A third turret, on the left side of the tube, controls the GPOTAC’s illuminated reticle and houses the single CR2032 battery. There are eight brightness settings, and GPO’s iControl system alerts users when the battery is getting low and automatically shuts off after three hours of inactivity. The reticle itself is in the first focal plane, and is the company’s horseshoe design. As such, at 1X the reticle appears to be a basic plex arrangement with an illuminated center point. As the magnification increases, the reticle reveals itself to have an illuminated CQB-style horseshoe-and-dot, and the non-illuminated plex lines possess windage and elevation holdover hashes.

At the rear of the scope is a rather robust eyepiece, a profile common to tactical scopes. Its forward edge, just behind the main tube, is the magnification adjustment ring. Three bands of knurling make the ring easy to grasp, even for gloved hands, and there is also a raised fin to aid quick adjustments. The ring rotates in a 180-degree arc from “1”—for 1X—at the far left to “8” on the right. Finally, surrounding the ocular lens is a rubberized ring that can be rotated to adjust focus. Speaking of the ocular lens, and the scope’s glass as a whole, the lenses are coated with the company’s GPObright formula, and, though small, the 24-mm objective lens is rated as Double HD glass. In practice, we found the optical brightness and clarity to be very good, delivering crisp images, even in lower-light conditions.

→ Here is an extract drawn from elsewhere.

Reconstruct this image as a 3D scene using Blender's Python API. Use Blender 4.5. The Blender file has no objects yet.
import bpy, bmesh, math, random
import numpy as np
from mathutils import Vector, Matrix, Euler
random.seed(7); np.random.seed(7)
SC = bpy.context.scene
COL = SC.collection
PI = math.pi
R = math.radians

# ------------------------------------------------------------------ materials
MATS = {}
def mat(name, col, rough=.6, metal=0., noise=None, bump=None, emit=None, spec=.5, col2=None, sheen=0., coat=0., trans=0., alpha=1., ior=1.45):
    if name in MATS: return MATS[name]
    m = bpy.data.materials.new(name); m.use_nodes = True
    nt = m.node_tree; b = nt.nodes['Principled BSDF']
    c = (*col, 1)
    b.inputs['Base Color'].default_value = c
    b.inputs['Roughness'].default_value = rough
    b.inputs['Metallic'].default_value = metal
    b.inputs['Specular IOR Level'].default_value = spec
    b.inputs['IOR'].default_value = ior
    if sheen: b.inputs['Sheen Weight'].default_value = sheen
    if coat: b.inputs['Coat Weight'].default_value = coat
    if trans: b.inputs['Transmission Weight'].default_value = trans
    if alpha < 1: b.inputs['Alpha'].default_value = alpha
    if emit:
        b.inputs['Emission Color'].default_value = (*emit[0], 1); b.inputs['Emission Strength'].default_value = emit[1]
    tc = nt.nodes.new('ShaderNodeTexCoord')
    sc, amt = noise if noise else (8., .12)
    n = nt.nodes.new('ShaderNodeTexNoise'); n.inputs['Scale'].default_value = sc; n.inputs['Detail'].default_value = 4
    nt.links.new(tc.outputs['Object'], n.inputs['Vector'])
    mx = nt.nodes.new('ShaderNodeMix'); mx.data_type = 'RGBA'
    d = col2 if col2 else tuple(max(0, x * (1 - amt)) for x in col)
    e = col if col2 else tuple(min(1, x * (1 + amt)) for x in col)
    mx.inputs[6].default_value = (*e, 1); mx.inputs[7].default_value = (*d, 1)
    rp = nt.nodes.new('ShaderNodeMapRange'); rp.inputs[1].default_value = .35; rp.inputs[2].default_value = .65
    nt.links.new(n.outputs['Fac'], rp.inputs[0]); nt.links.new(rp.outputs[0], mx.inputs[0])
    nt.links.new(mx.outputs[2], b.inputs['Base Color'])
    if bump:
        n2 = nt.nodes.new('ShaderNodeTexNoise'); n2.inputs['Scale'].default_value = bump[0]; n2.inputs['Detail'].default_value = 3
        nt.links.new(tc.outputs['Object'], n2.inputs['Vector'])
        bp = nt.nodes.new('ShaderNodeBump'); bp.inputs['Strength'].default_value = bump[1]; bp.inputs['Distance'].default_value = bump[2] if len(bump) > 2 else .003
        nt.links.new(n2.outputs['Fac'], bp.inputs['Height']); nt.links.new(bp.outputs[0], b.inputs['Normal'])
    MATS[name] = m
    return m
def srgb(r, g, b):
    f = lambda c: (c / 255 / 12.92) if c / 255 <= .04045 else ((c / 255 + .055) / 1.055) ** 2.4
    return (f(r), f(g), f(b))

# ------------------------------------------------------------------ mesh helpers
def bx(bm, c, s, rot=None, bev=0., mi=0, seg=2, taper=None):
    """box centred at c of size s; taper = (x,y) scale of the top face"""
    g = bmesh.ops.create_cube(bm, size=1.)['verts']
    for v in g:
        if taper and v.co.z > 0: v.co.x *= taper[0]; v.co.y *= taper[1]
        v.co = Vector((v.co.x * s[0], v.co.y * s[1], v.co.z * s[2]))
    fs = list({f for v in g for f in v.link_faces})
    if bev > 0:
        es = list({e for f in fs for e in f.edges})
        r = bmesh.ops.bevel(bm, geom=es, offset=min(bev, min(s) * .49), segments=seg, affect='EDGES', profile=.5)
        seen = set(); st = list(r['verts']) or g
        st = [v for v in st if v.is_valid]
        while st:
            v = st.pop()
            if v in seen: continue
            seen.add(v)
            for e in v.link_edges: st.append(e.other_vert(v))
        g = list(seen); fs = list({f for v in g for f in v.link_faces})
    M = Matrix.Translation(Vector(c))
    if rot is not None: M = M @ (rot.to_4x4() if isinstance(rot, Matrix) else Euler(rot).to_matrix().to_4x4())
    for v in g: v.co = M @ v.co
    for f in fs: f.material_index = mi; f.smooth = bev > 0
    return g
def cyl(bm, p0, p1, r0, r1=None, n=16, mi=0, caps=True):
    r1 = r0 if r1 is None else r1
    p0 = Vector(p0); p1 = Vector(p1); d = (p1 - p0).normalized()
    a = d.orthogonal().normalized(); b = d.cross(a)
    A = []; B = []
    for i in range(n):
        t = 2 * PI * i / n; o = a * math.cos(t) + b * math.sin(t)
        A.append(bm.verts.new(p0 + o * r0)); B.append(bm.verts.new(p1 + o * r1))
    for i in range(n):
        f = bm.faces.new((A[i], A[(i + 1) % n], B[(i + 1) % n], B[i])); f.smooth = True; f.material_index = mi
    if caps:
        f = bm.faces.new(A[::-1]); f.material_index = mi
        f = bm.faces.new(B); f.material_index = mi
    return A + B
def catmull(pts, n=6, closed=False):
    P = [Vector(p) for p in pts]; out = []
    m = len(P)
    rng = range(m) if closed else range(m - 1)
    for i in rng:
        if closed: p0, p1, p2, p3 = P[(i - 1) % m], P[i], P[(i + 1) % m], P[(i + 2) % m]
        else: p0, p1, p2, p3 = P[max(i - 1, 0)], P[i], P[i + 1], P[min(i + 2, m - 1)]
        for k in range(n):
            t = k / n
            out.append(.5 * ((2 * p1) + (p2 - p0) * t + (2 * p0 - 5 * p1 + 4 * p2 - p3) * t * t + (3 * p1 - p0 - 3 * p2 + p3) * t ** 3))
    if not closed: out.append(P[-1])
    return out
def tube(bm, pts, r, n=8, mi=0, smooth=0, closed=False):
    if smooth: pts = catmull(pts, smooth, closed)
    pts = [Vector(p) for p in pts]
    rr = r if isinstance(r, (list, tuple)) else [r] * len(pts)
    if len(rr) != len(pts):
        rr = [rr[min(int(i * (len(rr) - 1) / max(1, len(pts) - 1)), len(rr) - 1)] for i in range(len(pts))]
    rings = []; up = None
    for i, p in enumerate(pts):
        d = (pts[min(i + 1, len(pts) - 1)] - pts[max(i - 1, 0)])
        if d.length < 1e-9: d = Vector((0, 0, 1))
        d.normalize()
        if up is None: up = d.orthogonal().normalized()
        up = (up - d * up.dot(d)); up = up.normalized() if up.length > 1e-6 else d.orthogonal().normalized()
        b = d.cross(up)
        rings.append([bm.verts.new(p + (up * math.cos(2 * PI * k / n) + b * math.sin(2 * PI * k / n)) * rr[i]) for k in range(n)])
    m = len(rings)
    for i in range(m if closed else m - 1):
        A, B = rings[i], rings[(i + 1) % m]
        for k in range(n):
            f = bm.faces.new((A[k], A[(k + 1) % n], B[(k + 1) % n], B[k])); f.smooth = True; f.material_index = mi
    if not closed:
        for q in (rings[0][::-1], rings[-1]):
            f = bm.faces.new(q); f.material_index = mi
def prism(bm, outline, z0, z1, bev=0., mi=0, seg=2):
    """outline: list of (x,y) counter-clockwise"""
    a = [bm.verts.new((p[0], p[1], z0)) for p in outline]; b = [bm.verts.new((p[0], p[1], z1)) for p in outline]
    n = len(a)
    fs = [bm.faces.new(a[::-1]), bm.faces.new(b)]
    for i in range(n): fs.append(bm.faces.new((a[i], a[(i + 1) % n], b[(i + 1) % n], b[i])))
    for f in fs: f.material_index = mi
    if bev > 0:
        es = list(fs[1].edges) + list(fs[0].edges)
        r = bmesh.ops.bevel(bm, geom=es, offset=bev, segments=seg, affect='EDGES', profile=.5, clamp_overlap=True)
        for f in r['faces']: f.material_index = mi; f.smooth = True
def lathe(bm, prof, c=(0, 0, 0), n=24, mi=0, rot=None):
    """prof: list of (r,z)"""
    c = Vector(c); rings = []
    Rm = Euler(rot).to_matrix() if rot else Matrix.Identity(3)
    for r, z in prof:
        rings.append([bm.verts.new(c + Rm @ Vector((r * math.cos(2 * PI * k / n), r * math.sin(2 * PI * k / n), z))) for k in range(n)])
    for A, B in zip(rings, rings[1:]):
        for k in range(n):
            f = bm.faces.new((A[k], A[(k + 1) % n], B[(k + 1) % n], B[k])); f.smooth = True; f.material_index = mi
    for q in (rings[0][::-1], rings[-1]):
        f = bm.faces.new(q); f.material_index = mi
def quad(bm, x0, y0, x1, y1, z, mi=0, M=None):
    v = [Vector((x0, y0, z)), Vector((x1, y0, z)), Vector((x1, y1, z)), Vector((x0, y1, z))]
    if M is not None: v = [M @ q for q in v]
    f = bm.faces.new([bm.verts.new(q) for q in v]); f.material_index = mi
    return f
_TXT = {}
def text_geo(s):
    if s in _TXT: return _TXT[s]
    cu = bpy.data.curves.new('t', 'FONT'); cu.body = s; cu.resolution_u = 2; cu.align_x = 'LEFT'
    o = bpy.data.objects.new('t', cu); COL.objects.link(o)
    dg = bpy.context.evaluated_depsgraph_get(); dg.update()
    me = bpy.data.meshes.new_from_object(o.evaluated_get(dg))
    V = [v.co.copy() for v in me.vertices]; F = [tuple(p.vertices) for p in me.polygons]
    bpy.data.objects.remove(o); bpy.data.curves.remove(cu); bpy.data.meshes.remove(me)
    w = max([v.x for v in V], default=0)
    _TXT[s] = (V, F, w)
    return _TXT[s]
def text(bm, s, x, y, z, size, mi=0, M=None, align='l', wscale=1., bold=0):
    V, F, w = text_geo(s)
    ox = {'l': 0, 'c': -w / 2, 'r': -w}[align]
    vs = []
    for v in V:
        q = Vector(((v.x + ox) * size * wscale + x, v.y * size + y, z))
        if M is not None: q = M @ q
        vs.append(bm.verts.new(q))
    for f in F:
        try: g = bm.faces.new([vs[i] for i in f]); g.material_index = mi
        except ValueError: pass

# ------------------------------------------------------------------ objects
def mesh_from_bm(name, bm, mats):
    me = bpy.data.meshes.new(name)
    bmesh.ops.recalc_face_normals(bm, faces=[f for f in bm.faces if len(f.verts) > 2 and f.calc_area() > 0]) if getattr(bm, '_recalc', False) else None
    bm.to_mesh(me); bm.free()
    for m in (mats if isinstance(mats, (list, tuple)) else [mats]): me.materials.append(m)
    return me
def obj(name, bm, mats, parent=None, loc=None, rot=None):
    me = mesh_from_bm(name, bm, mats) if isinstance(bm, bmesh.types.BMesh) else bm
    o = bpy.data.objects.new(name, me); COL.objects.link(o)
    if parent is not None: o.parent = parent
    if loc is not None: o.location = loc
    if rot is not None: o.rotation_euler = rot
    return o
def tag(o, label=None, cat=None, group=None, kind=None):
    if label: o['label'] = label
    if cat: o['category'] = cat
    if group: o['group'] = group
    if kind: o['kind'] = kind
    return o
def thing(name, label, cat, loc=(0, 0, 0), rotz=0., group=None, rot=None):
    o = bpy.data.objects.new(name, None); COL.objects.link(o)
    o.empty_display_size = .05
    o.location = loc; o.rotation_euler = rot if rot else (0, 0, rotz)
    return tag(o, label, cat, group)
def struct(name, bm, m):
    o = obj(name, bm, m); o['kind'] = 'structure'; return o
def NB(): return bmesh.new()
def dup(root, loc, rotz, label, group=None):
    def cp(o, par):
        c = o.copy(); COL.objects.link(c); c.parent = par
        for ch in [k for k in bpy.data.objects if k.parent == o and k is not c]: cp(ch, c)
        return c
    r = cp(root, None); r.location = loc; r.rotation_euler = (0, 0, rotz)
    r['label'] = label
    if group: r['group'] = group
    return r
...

Overall, we found the GPOTAC 1-8X24i to be a very stoutly built riflescope with an excellent magnification range, reliable adjustments and very good glass. It is a feature-filled design manufactured to a very high quality standard. As if to reinforce Jensen’s quote, several evaluators and fellow range-goers ballparked the price for the GPOTAC to be in the $2,500-$3,000 range, and the scope certainly delivers that level of performance. However, with an $1,800 suggested retail price, German Precision Optics has brought a quality product to market that exceeds expectations when it comes to perhaps the most important feature of all—value.